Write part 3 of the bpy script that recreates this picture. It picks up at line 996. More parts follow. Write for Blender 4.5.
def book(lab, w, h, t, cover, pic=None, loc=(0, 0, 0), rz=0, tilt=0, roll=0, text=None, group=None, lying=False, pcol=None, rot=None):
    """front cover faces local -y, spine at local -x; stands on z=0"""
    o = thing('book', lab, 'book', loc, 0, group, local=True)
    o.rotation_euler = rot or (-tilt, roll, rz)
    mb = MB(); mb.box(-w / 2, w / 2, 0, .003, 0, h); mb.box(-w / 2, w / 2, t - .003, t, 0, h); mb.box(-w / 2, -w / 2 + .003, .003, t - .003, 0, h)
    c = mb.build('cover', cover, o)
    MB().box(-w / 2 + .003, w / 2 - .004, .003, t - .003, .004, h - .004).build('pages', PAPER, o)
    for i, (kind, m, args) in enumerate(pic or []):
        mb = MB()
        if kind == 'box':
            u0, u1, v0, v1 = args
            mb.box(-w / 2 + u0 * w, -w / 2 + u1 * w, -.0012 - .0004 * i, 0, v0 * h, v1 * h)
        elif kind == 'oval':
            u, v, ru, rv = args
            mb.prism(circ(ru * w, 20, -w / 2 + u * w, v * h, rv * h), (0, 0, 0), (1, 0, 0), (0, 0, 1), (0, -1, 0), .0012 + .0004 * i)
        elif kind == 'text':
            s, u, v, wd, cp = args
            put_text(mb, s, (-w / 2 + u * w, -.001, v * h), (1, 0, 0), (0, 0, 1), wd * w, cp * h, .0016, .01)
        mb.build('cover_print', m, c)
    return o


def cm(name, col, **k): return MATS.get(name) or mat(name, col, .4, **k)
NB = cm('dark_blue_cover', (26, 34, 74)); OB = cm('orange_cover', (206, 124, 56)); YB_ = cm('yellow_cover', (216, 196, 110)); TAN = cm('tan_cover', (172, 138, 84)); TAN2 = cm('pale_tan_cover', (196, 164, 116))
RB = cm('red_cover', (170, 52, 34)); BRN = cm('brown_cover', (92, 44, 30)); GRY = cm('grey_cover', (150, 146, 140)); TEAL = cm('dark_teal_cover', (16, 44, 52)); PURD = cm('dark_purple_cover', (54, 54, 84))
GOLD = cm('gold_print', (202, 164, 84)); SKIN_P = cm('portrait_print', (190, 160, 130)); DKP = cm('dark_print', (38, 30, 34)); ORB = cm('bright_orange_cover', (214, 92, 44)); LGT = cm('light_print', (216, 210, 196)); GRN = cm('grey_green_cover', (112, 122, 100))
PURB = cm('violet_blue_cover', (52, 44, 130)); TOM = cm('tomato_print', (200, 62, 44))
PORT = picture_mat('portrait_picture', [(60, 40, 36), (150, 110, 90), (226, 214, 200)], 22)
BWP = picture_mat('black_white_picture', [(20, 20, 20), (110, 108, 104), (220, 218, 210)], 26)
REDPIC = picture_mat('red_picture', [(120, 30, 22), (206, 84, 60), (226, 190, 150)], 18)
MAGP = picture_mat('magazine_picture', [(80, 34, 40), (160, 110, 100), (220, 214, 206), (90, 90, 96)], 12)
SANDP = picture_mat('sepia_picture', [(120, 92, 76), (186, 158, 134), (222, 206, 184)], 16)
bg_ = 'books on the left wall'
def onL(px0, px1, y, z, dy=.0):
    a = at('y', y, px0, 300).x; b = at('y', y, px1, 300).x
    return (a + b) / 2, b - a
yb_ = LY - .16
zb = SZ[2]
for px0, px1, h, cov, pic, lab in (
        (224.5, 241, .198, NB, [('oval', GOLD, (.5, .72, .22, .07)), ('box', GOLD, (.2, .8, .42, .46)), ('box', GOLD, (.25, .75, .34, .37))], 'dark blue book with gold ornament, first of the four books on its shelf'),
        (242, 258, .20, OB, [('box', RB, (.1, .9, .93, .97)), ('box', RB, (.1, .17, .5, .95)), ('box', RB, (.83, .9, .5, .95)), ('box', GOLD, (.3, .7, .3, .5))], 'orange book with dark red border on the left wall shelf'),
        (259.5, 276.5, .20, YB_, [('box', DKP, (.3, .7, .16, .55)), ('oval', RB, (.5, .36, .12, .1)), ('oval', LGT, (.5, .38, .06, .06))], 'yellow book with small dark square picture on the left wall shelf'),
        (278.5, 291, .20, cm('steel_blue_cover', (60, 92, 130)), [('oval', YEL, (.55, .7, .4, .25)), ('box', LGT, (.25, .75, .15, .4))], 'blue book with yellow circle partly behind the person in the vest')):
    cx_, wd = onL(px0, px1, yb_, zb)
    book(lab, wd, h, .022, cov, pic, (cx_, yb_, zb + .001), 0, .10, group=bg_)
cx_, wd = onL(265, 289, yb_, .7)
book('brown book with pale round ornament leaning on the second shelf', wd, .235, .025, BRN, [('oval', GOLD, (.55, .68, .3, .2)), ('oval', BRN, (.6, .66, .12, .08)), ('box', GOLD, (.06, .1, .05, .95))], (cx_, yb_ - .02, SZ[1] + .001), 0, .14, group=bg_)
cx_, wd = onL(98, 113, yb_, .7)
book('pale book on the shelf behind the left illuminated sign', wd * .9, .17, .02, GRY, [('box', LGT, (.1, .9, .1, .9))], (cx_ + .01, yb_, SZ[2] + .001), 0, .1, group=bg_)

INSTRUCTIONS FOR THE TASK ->
All of the material above needs to be copied exactly.

WRITTEN ANSWER ->
Write part 3 of the bpy script that recreates this picture. It picks up at line 996. More parts follow. Write for Blender 4.5.
def book(lab, w, h, t, cover, pic=None, loc=(0, 0, 0), rz=0, tilt=0, roll=0, text=None, group=None, lying=False, pcol=None, rot=None):
    """front cover faces local -y, spine at local -x; stands on z=0"""
    o = thing('book', lab, 'book', loc, 0, group, local=True)
    o.rotation_euler = rot or (-tilt, roll, rz)
    mb = MB(); mb.box(-w / 2, w / 2, 0, .003, 0, h); mb.box(-w / 2, w / 2, t - .003, t, 0, h); mb.box(-w / 2, -w / 2 + .003, .003, t - .003, 0, h)
    c = mb.build('cover', cover, o)
    MB().box(-w / 2 + .003, w / 2 - .004, .003, t - .003, .004, h - .004).build('pages', PAPER, o)
    for i, (kind, m, args) in enumerate(pic or []):
        mb = MB()
        if kind == 'box':
            u0, u1, v0, v1 = args
            mb.box(-w / 2 + u0 * w, -w / 2 + u1 * w, -.0012 - .0004 * i, 0, v0 * h, v1 * h)
        elif kind == 'oval':
            u, v, ru, rv = args
            mb.prism(circ(ru * w, 20, -w / 2 + u * w, v * h, rv * h), (0, 0, 0), (1, 0, 0), (0, 0, 1), (0, -1, 0), .0012 + .0004 * i)
        elif kind == 'text':
            s, u, v, wd, cp = args
            put_text(mb, s, (-w / 2 + u * w, -.001, v * h), (1, 0, 0), (0, 0, 1), wd * w, cp * h, .0016, .01)
        mb.build('cover_print', m, c)
    return o


def cm(name, col, **k): return MATS.get(name) or mat(name, col, .4, **k)
NB = cm('dark_blue_cover', (26, 34, 74)); OB = cm('orange_cover', (206, 124, 56)); YB_ = cm('yellow_cover', (216, 196, 110)); TAN = cm('tan_cover', (172, 138, 84)); TAN2 = cm('pale_tan_cover', (196, 164, 116))
RB = cm('red_cover', (170, 52, 34)); BRN = cm('brown_cover', (92, 44, 30)); GRY = cm('grey_cover', (150, 146, 140)); TEAL = cm('dark_teal_cover', (16, 44, 52)); PURD = cm('dark_purple_cover', (54, 54, 84))
GOLD = cm('gold_print', (202, 164, 84)); SKIN_P = cm('portrait_print', (190, 160, 130)); DKP = cm('dark_print', (38, 30, 34)); ORB = cm('bright_orange_cover', (214, 92, 44)); LGT = cm('light_print', (216, 210, 196)); GRN = cm('grey_green_cover', (112, 122, 100))
PURB = cm('violet_blue_cover', (52, 44, 130)); TOM = cm('tomato_print', (200, 62, 44))
PORT = picture_mat('portrait_picture', [(60, 40, 36), (150, 110, 90), (226, 214, 200)], 22)
BWP = picture_mat('black_white_picture', [(20, 20, 20), (110, 108, 104), (220, 218, 210)], 26)
REDPIC = picture_mat('red_picture', [(120, 30, 22), (206, 84, 60), (226, 190, 150)], 18)
MAGP = picture_mat('magazine_picture', [(80, 34, 40), (160, 110, 100), (220, 214, 206), (90, 90, 96)], 12)
SANDP = picture_mat('sepia_picture', [(120, 92, 76), (186, 158, 134), (222, 206, 184)], 16)
bg_ = 'books on the left wall'
def onL(px0, px1, y, z, dy=.0):
    a = at('y', y, px0, 300).x; b = at('y', y, px1, 300).x
    return (a + b) / 2, b - a
yb_ = LY - .16
zb = SZ[2]
for px0, px1, h, cov, pic, lab in (
        (224.5, 241, .198, NB, [('oval', GOLD, (.5, .72, .22, .07)), ('box', GOLD, (.2, .8, .42, .46)), ('box', GOLD, (.25, .75, .34, .37))], 'dark blue book with gold ornament, first of the four books on its shelf'),
        (242, 258, .20, OB, [('box', RB, (.1, .9, .93, .97)), ('box', RB, (.1, .17, .5, .95)), ('box', RB, (.83, .9, .5, .95)), ('box', GOLD, (.3, .7, .3, .5))], 'orange book with dark red border on the left wall shelf'),
        (259.5, 276.5, .20, YB_, [('box', DKP, (.3, .7, .16, .55)), ('oval', RB, (.5, .36, .12, .1)), ('oval', LGT, (.5, .38, .06, .06))], 'yellow book with small dark square picture on the left wall shelf'),
        (278.5, 291, .20, cm('steel_blue_cover', (60, 92, 130)), [('oval', YEL, (.55, .7, .4, .25)), ('box', LGT, (.25, .75, .15, .4))], 'blue book with yellow circle partly behind the person in the vest')):
    cx_, wd = onL(px0, px1, yb_, zb)
    book(lab, wd, h, .022, cov, pic, (cx_, yb_, zb + .001), 0, .10, group=bg_)
cx_, wd = onL(265, 289, yb_, .7)
book('brown book with pale round ornament leaning on the second shelf', wd, .235, .025, BRN, [('oval', GOLD, (.55, .68, .3, .2)), ('oval', BRN, (.6, .66, .12, .08)), ('box', GOLD, (.06, .1, .05, .95))], (cx_, yb_ - .02, SZ[1] + .001), 0, .14, group=bg_)
cx_, wd = onL(98, 113, yb_, .7)
book('pale book on the shelf behind the left illuminated sign', wd * .9, .17, .02, GRY, [('box', LGT, (.1, .9, .1, .9))], (cx_ + .01, yb_, SZ[2] + .001), 0, .1, group=bg_)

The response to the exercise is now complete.